Sure dates are cool, they’re a good way to get out and do something fun, and when you’re in a relationship, it’s a great way to spend some extra intimate time together. Do something special for each other. But the relationship is already established at this point. But when you’re non exclusively dating someone that you know is attracted to you it’s a whole different game. 

Reasons I don’t date #3: Social pressures. Come on, we’ve all read an article or heard through the grapevine dating do’s and don’t. Don’t say too much. Don’t talk about your ex. Don’t get serious too fast. Don’t do this. Don’t do that. Do this. Do that. It’s like dating has a mold you have to fit in. It practically comes with an instruction pamphlet. Actually, it does come with one if you chose to purchase it. So when I’m sitting there on said date the only thing I can do is evaluate their every word – wait, shouldn’t they not say that? Why are they talking about their ex. Should I say this? When I caught myself doing that, I forced myself to stop thinking about the dating ‘do’s and don’ts’ and just take the date for what it was. This brings me to my next point.

I’m not a bullshitter. I’m pretty straight to the point. If I like someone, they’ll know, if I don’t like someone- they’ll get some pretty big hints and it’s up to them whether or not they’ll catch on and leave me alone or keep looking like a dumbass and chasing after me. I’m not very subtle. 

So being this way, I get what dates are about. They are categorized into 3 slots to me (this is not for dates when you’re already in a relationship with the person).

1. Impressing. You want to impress whoever you’re dating to make them like you, make them go on another date with you, or do something with you

2. Testing the water. You want to see if you have a connection, see if you’d be good together. Chemistry, relationships, all that stuff.

3. Sex. Just point blank, the only reason you’re going out on a date with them and doing all this stuff is in the hopes you’re going to get laid.

Lets face it, 99% of dates fall under at least one of those categories. 

Reasons I don’t date #4: So they wine and dine you, spend their money on you, probably open the door for you. They try to impress you. Now, I was raised to be a very grateful person. And I also had a terrible fault that I literally cannot bullshit, I see right through people, and know exactly what they want/expect from me. And my biggest fault is I’m usually inclined to do it, because I feel obligated. Because I feel like I owe them. Because they just spent their money on me and I know they’re expecting something in return. They’re not giving just to give, they want something back. And at the end of the night when we’re standing on my door step, it’s very obvious they’re expecting something in return. And it’s very awkward when you’re not inclined to give it to them. I don’t like feeling like I owe people anything, I don’t like being expected to do something because I’m a girl, I don’t like people spending money on me, or trying to impress and wow me. And that’s exactly what a date is. 

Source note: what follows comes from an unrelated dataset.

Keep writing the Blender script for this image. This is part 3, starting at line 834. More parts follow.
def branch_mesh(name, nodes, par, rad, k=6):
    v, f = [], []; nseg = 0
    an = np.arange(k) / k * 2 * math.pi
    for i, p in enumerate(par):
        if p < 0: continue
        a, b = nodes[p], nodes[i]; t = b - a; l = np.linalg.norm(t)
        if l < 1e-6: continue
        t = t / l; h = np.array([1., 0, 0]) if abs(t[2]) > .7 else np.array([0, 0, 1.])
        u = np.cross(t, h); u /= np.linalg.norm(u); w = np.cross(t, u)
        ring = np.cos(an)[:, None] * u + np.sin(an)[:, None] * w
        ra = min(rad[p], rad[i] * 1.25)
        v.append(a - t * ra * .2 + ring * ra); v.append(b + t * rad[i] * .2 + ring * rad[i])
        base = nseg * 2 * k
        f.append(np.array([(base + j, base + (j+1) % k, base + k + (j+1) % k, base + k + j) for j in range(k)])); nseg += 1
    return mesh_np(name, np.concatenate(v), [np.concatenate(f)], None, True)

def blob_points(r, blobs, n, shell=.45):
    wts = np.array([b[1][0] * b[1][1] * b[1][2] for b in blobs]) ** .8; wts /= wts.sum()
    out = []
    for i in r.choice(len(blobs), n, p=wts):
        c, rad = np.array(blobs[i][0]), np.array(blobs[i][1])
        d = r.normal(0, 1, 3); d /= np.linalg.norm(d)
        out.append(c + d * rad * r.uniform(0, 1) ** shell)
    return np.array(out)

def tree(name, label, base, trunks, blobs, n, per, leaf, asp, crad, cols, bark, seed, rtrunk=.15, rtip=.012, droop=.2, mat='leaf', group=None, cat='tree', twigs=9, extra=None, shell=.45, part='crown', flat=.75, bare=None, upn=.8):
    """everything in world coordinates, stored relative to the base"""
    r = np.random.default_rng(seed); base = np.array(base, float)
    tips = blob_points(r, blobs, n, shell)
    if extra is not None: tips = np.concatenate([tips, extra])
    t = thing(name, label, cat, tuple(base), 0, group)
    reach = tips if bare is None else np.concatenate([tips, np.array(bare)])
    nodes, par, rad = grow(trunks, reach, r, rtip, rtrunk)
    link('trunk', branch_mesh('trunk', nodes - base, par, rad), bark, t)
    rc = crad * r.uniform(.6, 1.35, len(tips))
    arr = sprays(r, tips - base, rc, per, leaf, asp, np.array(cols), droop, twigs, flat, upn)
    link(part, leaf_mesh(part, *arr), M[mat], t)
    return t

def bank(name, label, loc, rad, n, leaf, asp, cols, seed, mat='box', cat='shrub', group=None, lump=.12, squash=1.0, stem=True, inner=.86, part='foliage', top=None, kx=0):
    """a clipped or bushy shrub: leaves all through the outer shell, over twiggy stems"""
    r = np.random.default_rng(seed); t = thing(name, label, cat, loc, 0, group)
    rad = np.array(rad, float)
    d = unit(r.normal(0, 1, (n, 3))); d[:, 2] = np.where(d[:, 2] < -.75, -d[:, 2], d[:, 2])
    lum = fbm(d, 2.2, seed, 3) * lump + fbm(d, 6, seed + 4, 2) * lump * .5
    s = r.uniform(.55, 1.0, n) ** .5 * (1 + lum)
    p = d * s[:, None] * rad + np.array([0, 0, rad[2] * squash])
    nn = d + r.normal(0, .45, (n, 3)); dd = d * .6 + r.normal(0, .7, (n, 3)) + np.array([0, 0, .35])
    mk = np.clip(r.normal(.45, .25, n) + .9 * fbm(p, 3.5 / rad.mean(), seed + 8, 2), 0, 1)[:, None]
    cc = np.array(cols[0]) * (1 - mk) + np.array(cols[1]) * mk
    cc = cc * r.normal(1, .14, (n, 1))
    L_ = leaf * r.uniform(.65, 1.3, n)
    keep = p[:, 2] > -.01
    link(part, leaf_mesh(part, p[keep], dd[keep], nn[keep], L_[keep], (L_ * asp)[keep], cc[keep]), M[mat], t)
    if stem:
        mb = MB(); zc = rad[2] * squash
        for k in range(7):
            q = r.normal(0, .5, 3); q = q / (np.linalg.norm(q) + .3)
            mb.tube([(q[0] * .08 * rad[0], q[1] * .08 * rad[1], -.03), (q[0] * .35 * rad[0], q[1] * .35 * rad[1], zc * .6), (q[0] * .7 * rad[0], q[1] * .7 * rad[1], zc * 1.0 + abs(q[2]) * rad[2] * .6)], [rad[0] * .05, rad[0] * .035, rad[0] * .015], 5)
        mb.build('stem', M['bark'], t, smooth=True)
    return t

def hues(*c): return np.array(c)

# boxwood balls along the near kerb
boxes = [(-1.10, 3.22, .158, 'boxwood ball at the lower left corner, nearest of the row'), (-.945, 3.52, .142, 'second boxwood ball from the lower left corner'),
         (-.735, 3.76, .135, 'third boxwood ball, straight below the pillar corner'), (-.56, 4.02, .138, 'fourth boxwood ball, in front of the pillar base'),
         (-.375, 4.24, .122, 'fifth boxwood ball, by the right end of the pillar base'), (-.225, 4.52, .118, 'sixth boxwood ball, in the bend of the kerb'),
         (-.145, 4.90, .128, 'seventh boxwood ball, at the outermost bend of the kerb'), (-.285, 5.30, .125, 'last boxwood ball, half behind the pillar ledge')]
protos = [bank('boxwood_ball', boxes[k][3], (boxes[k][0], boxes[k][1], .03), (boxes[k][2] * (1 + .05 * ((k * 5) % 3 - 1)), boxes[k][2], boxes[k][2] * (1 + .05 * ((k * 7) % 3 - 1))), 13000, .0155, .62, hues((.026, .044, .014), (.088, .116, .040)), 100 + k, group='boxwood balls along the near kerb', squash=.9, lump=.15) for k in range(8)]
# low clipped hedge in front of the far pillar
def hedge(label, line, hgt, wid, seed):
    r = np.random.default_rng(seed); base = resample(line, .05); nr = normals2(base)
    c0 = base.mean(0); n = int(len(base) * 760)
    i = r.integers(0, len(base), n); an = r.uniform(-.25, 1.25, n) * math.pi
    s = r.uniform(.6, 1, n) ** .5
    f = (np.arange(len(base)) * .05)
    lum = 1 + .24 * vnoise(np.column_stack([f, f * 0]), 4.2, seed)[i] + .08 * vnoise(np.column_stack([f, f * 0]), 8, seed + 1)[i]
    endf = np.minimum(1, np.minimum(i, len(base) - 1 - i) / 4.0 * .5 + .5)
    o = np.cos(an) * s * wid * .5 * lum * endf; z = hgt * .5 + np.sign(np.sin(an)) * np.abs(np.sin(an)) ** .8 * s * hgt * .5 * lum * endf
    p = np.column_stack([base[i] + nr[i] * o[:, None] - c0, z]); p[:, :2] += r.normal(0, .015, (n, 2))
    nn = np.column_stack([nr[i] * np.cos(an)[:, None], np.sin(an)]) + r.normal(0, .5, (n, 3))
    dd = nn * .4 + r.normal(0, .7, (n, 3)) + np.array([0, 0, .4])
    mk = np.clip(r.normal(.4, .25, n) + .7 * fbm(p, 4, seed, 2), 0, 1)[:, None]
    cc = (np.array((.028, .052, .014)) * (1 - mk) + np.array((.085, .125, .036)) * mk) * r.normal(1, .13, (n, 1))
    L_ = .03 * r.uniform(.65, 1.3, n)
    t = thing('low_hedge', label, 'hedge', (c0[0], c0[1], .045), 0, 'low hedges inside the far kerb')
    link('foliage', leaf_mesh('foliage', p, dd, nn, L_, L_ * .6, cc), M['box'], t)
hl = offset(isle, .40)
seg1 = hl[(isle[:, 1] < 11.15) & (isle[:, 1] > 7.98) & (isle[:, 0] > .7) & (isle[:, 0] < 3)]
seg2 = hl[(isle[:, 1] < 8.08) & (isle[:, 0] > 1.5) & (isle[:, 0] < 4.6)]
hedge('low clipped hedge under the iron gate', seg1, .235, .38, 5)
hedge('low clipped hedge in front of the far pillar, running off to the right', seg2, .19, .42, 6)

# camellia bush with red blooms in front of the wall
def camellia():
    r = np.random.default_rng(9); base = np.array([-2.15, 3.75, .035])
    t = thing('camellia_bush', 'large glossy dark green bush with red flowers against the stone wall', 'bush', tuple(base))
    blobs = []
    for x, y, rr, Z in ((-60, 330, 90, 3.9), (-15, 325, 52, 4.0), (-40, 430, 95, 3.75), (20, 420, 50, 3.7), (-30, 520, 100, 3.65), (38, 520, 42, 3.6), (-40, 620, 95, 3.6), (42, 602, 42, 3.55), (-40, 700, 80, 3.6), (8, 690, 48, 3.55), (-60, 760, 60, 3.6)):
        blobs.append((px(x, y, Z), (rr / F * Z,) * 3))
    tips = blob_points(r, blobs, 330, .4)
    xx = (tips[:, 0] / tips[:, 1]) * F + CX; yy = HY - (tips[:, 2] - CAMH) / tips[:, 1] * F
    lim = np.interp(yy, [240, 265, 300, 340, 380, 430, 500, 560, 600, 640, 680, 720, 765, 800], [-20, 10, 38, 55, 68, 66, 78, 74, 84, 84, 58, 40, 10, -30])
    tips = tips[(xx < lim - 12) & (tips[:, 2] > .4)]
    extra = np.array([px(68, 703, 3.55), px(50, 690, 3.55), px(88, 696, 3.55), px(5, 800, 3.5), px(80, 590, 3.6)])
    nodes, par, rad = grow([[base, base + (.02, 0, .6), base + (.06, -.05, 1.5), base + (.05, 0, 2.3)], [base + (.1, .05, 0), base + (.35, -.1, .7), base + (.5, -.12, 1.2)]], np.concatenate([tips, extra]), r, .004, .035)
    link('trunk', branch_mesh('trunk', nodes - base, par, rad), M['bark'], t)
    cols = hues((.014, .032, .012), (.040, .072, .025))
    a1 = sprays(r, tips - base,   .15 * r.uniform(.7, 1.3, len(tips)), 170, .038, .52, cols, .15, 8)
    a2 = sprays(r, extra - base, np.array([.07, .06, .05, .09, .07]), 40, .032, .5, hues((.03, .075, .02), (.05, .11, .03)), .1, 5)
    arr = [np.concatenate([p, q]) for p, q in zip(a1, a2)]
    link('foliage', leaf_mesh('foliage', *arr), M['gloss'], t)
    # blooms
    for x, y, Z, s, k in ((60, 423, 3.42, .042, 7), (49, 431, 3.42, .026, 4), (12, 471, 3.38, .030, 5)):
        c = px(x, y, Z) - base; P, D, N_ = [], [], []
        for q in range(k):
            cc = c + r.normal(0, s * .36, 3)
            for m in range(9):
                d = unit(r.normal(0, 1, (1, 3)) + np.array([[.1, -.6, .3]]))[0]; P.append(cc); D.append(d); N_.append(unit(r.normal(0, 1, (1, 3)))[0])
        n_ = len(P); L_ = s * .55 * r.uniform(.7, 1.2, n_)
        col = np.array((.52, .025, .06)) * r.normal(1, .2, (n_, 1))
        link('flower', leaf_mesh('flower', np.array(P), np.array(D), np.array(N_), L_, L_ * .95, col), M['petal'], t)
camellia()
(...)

So, with these reasons, it’s probably no wonder I’m still single. See, when I was younger, I wasn’t allowed to date. But I did the online relationship thing. I fell in love with my best friends, we were in relationships, we spent so much time talking online, or texting, or on the phone- platforms in which people are more comfortable talking about themselves and sharing feelings – so by the time we met in person we already knew everything about each other. There was no awkwardness, no expectations, we were already basically together, just never physically. So I never dated, and now I’m 19, single, and am the complete opposite of what makes someone that dates. I don’t like them, I don’t like the awkwardness. It was probably unfortunate that I had such serious relationships that spawned over the internet before they moved to reality, because I’m pretty much incapable of just dating to date. 

So with that, I am going to conclude my reasons for not dating.

Reasons I don’t date #5: It’s weird. 

Anyone else feel the same? Or have some weird stories to share?